All Kruger did was clap affirmatively in response to the ill-timed shot.

If only these Sooners—still in the hunt for a No. 1 seed in the NCAA tournament—could change one thing to make life easier.

Speak more Lattin.

As in Khadeem Lattin, a 6’9” sophomore who was a game-changer from the start. He produced nine points, 13 rebounds and, most importantly, six blocked shots—several early after West Virginia went right after him.

Ray Thompson/Associated Press

Lattin has mostly been known for spot-duty plays. He missed a free throw that probably could’ve won the game at Kansas in regulation last month. His tip-in later won the first meeting with West Virginia.

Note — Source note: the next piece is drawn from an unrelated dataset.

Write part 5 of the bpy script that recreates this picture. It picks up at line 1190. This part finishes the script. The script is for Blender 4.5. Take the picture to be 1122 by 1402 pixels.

The OU afterthought made half of his six shots, including a key, gritty putback that sealed this one. He’s a 56 percent shooter who converts a team-best 72.9 percent at the rim. Not an offensive threat on this team, exactly.

But perhaps Hield or Cousins, or any other Sooner firing away, could use that tight defense they force to set up the inside game. Get to the rim, and let Lattin clean up close misses rather than hunt long rebounds.

If only OU could produce more than about 18 percent of its points at the foul line, especially because it shoots a very respectable 73 percent from the line.

There are easier points to be had. This team chooses not to try.

OU shot as many free throws as three-pointers, only producing six more points from long range.

As fun as it is to watch, and as much as Kruger is trying to play to his team's strengths, the Sooners are playing with fire.

Of course they’re also playing with Hield, who is still the country’s top player.

Very late, he made a layup off a long pass while being fouled—when, again, most teams would’ve opted to wind the clock over points. Fraschilla made that point. You could tell he was shaking his head, perhaps part admiration and concern.

And we’re left in awe, wondering how this is all going to play out.

They are college basketball’s version of the Flying Wallendas. Family who trust each other and seem to feed off thrills. They know what they're doing, and they do it better than anyone out there.

It’ll be one of the postseason’s great dramas to see if swearing by their free-flowing principles works.